Student Life Archives (2001-2008)

Yes, I’m Writing About Cell Phones

My roommate Brent just informed me that no Sprint phones in the St. Louis have been ringing since this weekend. Now, my initial reaction was “this is great,” but on further consideration, I think I’m going to upgrade my reaction to a mixture of finger pointing, laughter, and a little dance that I do with my wall phone as I push the button to cycle between “Ringer A” and “Ringer B.”
Oh sweet, sweet music.
Now before you get too excited, you have to realize that the cell phones still essentially work. According to Brent, everyone can make calls, and they can receive messages, but their phone just doesn’t ring and caller ID doesn’t work. So really, the only problem is that they don’t get instant gratification when one of their millions of friends wants to talk to them.
Oh my God. We need to do something.
This means that hundreds of people have to check voicemail like the rest of us to see if someone called. It means that they have to dial numbers instead of just automatically pushing the caller ID thing. And worst of all, this means that they are walking to class completely unaware of whether or not their friends are also walking to class.
Oh my God. We need to do something.
But before you panic, remember the following: Fuck you. [not you, mom].
Do you think it’s easy not having a cell phone? Do you think I like being in the kitchen and missing a call because I can’t run around the table, into my room and then gracefully pick the phone up from its cradle? Do you think I like waiting all day to come home and check my messages to see if anyone called me when I was walking to class?
Do you think I like picking up the phone and pressing “talk” without any idea of who it is? It could be anyone. It could be a psycho death murderer. But I don’t know. Why? Because I don’t have call waiting or a little phone book built into my wall phone. I can’t even play snake.
But at least my phone rings. It always has (except for the time I accidentally turned the ringer off and couldn’t figure it out for a week).
“Yo, my phone won’t ring.”
“Did you check the ringer?”
“No. That’s not it. I think it’s broken.”
Sure enough. . .
But enough about me. Okay, so the cell phones don’t ring. We’ve established that. But it isn’t like they can’t check voice mail every ten minutes if they wanted to. And we all know that once they do start going off it’s going to be in the middle of class. Ten of them, all at once. “What’s up. I’m going to class, where are you?”
Still, we should be sympathetic. We should remember that the cell phones don’t ring. Oh JESUS! I get it now. THEY DON’T FUCKING RING. What? And they’ve been like this THREE WHOLE DAYS. Did Bin Laden do it? Can we bomb somebody? This is fucking awful [hi mom].

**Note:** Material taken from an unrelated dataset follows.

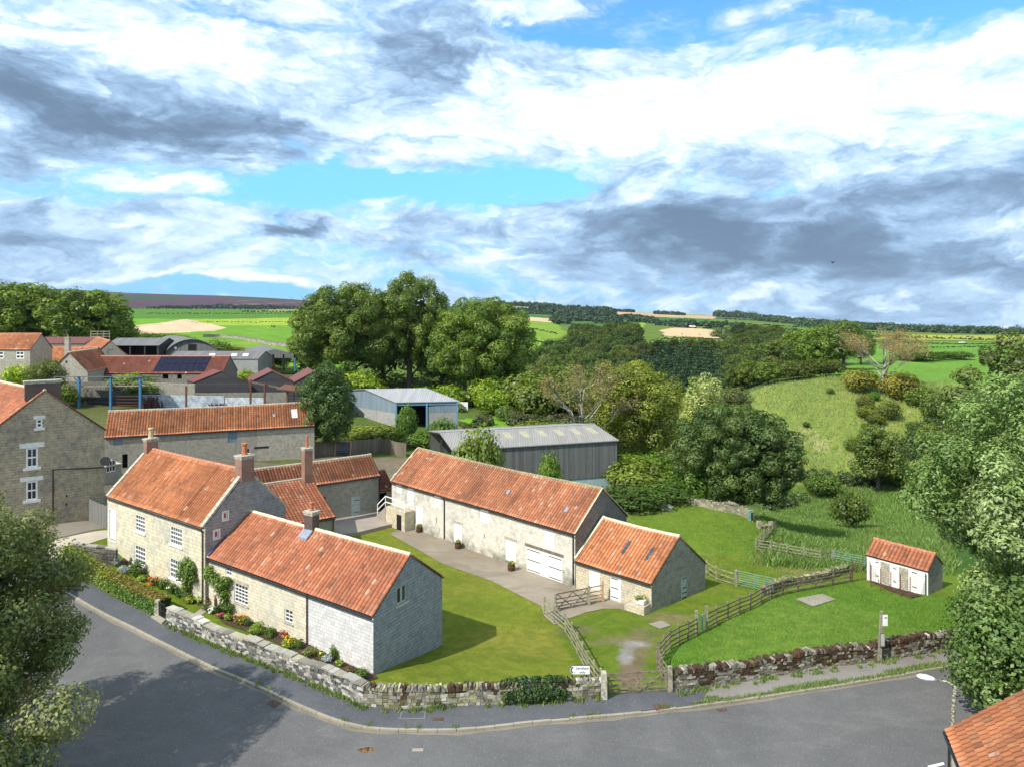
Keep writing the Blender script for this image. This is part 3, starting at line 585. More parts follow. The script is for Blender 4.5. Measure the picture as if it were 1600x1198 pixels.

Something needs to be done about this. Oh. I’ve got it. This Friday, from noon until one in Mallinckrodt bring your cell phones. They still might not work, but don’t worry. For $5 I’ll let you borrow my phone and you can switch it back and forth between “Ringer A” and “Ringer B.”
Happy thought: Lest people get the impression that I’m always angry and bitter, I’ve decided to add a happy thought to the end of this column (even though Brent claims that I’ve plagiarized it from Adam Sandler). Anyway, I’d like to request that everyone not wear jackets yet, even though it is getting cold. The reason: hooded sweatshirts facilitate by far the best hugs of any season. They offer the perfect amount of cushiness so you can really give a strong, friendly hug. Bring it on Wade.
Realistic Thought: Marisa (I saw your column before it went to print), do you look at my picture? Did you see that I’m missing an ear and a shoulder, but that’s okay (apparently) because I have a weird gray blob attached to my cheek?